> REQUEST:
Exactly the lines from the line holding "were 1600x1200 pixels." to the line holding "C = scene.collection", both lines included, are to be echoed; pictures are not.
-- Start of INFORMATION SUPPLIED --
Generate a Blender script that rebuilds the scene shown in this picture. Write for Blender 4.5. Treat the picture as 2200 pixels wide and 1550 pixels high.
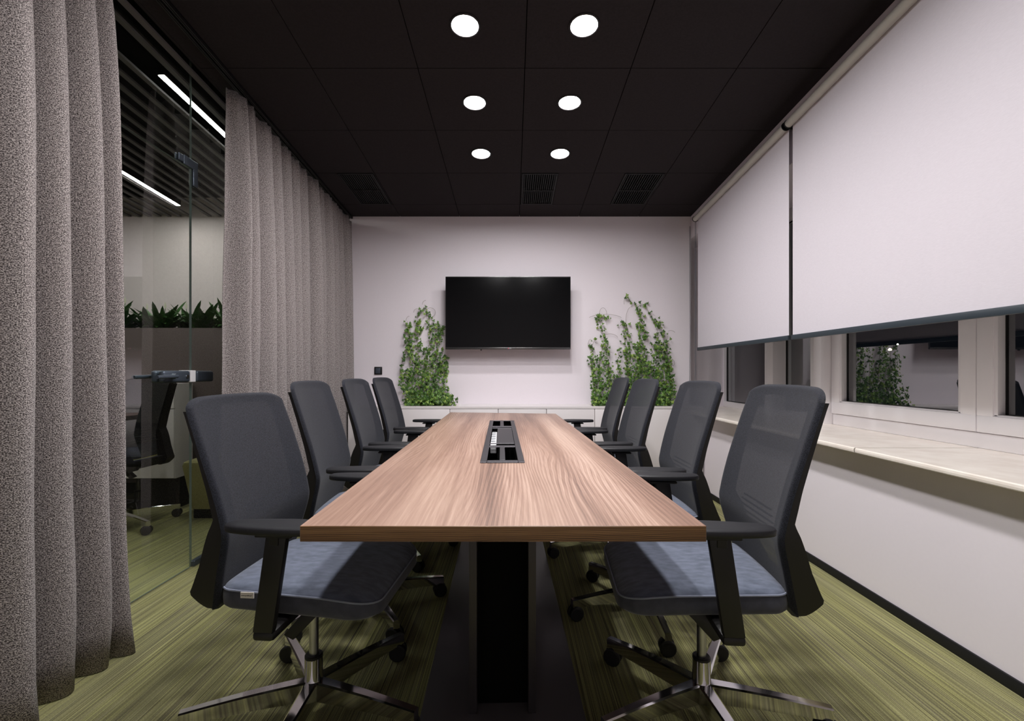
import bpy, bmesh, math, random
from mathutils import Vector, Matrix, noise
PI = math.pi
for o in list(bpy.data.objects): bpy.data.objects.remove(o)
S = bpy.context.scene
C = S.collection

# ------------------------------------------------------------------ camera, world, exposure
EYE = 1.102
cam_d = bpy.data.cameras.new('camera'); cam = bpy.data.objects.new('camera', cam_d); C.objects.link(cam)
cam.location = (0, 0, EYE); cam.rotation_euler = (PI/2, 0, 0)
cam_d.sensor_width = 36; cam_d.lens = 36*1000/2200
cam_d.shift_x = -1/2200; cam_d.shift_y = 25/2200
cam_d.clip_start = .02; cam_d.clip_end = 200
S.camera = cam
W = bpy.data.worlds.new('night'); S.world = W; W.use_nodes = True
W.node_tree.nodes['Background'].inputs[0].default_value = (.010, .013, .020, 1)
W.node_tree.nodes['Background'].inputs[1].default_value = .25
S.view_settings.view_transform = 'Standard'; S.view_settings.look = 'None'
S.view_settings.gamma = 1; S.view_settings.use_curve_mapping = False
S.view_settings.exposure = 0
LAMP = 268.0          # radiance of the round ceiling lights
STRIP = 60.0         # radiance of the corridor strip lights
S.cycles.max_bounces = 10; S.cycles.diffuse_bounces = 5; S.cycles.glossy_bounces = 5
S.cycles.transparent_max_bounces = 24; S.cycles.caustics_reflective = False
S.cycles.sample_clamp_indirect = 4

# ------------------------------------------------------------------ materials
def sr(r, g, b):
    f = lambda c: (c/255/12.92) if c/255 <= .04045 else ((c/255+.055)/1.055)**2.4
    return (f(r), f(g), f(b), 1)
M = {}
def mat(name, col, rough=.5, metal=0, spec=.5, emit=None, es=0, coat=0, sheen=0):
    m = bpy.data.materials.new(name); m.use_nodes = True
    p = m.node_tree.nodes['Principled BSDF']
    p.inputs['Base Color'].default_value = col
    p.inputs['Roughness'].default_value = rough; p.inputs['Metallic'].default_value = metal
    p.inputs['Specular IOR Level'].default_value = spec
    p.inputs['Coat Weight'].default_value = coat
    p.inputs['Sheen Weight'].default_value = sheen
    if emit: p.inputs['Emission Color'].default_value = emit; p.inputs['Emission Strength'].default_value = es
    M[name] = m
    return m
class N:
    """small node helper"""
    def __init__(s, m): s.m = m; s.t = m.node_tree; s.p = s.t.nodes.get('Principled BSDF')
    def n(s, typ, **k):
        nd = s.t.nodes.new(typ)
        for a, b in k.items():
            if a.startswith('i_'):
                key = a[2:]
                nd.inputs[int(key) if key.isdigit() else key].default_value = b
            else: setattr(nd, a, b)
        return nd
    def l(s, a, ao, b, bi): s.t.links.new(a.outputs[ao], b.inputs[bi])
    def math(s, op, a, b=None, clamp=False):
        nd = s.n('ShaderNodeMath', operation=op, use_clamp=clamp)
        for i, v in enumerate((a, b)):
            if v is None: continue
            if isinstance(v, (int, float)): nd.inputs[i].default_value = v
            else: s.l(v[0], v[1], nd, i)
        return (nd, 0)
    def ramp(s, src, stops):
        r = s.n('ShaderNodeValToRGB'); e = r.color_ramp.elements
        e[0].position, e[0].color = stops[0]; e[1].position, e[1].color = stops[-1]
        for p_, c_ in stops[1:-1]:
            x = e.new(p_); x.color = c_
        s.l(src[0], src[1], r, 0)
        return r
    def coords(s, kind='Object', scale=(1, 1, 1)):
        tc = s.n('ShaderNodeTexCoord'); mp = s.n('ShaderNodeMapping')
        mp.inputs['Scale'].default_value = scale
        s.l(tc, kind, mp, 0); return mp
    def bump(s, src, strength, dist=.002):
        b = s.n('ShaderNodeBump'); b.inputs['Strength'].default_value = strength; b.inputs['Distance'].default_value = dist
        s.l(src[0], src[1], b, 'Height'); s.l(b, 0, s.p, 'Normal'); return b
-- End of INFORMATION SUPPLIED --
-- Start of INFORMATION SUPPLIED --
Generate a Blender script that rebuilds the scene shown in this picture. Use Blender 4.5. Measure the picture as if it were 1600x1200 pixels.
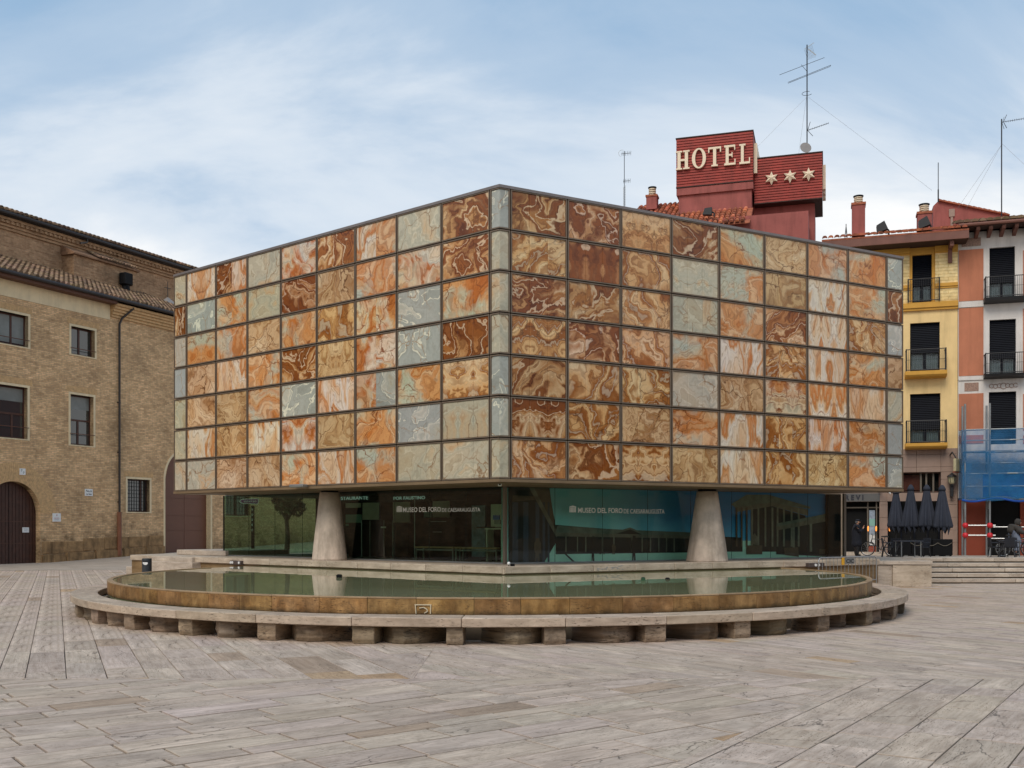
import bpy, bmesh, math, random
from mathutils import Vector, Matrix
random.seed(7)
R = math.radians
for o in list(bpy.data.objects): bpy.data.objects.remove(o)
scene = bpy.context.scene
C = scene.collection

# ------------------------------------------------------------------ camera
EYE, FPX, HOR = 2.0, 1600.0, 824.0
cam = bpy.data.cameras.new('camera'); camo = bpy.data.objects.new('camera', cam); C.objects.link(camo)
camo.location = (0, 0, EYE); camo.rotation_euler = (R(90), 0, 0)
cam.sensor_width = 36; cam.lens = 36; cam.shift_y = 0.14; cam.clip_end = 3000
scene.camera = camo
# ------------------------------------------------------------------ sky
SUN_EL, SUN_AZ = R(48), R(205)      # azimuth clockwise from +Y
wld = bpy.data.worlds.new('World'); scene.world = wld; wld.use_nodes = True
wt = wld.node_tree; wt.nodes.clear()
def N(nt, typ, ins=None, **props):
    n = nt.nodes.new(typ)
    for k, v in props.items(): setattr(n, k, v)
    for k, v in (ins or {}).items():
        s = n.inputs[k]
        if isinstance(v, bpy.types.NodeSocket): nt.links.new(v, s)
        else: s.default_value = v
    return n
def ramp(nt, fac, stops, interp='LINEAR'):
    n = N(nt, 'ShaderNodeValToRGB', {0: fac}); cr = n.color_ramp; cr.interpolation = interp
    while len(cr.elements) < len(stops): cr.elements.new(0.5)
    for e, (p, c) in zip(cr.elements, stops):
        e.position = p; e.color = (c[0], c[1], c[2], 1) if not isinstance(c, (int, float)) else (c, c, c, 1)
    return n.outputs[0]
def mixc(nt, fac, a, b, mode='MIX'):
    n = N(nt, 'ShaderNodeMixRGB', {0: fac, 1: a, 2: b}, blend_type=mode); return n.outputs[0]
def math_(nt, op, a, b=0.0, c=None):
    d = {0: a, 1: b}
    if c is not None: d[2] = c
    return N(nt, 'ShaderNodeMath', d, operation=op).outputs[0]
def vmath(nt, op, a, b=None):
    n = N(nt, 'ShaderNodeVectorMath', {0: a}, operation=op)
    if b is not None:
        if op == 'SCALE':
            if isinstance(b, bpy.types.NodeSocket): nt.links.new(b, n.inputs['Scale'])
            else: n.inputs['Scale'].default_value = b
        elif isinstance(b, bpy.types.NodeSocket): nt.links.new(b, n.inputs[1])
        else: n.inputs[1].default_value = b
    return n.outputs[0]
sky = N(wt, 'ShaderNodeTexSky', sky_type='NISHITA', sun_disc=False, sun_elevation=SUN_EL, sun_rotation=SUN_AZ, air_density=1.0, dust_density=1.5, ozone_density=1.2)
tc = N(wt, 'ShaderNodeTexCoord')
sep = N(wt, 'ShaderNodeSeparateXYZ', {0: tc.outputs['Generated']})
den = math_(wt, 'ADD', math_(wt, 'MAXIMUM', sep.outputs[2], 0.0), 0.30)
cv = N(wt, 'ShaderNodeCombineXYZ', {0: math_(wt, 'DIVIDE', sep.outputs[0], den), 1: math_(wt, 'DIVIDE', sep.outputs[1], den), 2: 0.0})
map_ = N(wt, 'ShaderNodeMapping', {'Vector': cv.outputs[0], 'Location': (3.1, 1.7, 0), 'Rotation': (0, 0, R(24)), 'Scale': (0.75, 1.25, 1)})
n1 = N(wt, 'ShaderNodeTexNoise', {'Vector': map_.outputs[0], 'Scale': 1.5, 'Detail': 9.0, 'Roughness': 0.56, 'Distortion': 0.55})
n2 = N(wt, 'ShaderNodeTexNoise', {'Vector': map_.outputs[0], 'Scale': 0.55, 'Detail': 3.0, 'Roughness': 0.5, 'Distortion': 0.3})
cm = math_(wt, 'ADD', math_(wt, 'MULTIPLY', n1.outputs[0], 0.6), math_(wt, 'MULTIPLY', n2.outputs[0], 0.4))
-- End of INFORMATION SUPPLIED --
-- Start of INFORMATION SUPPLIED --
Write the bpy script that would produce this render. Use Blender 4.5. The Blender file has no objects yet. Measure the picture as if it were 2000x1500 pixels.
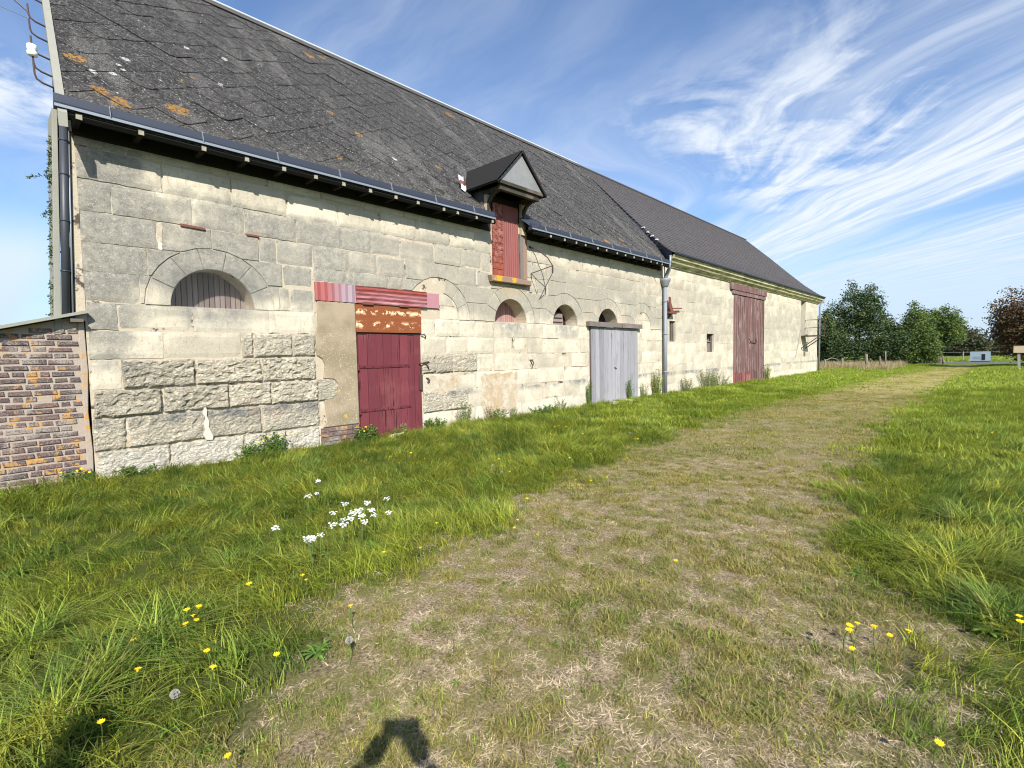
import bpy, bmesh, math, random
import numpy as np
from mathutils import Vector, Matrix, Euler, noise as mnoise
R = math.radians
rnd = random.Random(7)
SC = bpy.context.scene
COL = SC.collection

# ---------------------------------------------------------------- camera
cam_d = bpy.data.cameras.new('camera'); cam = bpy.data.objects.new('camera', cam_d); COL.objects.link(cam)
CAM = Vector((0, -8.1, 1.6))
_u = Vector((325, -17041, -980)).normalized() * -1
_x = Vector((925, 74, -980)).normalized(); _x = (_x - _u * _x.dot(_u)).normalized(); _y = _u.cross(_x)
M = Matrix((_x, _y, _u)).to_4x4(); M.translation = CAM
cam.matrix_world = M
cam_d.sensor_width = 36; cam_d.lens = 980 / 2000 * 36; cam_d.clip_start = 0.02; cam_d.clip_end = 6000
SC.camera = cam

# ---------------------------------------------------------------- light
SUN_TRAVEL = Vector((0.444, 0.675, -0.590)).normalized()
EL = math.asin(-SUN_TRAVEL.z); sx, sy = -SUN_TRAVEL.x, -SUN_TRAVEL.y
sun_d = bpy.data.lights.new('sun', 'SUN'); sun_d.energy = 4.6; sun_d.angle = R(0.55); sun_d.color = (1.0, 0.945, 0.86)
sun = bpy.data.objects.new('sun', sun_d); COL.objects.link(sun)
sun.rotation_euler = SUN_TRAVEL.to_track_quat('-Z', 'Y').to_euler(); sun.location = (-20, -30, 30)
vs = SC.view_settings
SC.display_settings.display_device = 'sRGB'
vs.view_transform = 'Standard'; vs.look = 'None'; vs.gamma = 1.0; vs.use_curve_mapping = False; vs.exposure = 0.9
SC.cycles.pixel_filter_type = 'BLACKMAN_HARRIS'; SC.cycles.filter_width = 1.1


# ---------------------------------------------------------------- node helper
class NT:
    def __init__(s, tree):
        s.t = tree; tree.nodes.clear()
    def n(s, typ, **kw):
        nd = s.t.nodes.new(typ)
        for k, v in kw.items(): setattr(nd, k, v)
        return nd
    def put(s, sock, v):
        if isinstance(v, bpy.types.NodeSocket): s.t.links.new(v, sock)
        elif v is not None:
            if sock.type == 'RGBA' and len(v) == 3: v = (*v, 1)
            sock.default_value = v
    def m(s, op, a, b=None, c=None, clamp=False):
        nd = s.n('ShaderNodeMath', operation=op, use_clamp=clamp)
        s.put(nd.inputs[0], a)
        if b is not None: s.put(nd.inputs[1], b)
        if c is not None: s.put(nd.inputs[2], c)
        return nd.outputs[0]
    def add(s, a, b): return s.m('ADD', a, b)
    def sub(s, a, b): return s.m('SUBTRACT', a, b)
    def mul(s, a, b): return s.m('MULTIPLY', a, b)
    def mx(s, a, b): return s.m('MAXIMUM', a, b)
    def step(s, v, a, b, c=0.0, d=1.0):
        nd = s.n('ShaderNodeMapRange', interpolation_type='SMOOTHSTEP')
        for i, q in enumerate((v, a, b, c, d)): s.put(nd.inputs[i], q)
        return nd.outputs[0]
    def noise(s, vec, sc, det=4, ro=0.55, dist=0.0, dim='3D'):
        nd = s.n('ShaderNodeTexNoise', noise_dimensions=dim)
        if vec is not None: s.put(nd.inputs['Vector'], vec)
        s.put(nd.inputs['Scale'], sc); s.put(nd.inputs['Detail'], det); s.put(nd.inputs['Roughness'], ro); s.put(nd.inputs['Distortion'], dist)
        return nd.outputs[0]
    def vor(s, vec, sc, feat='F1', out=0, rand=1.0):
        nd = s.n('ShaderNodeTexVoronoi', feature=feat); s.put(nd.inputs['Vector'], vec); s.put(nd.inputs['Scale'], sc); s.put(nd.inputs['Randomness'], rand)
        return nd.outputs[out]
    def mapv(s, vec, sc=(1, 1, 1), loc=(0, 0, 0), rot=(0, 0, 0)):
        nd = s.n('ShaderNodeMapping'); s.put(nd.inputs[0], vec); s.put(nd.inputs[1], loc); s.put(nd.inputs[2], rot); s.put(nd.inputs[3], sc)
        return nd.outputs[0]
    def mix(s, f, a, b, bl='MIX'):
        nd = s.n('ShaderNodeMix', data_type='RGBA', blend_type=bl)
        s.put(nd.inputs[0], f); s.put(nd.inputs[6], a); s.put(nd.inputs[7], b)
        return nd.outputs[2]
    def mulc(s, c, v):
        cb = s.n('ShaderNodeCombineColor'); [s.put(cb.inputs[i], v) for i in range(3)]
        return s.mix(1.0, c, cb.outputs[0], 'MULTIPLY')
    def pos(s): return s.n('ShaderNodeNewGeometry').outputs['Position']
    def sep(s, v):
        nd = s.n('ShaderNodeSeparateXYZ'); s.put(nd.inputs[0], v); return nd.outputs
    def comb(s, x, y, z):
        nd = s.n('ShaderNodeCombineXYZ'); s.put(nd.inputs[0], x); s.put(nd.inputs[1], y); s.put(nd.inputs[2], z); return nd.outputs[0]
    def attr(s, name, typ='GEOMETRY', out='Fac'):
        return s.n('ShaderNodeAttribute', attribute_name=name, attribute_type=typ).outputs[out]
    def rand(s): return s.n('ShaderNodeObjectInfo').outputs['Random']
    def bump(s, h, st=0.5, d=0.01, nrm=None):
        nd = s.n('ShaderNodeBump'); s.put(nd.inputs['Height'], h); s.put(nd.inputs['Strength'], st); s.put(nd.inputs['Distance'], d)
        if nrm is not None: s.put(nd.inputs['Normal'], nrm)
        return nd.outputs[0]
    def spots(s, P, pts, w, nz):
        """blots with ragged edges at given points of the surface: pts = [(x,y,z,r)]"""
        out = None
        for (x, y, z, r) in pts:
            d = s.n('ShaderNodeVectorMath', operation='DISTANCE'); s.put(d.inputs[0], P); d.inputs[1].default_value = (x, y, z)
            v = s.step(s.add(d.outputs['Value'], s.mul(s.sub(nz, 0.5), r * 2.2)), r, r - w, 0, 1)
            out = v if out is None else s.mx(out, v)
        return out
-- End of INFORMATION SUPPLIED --
> RESULT OF THIS EXERCISE:
Generate a Blender script that rebuilds the scene shown in this picture. Use Blender 4.5. Measure the picture as if it were 1600x1200 pixels.
import bpy, bmesh, math, random
from mathutils import Vector, Matrix
random.seed(7)
R = math.radians
for o in list(bpy.data.objects): bpy.data.objects.remove(o)
scene = bpy.context.scene
C = scene.collection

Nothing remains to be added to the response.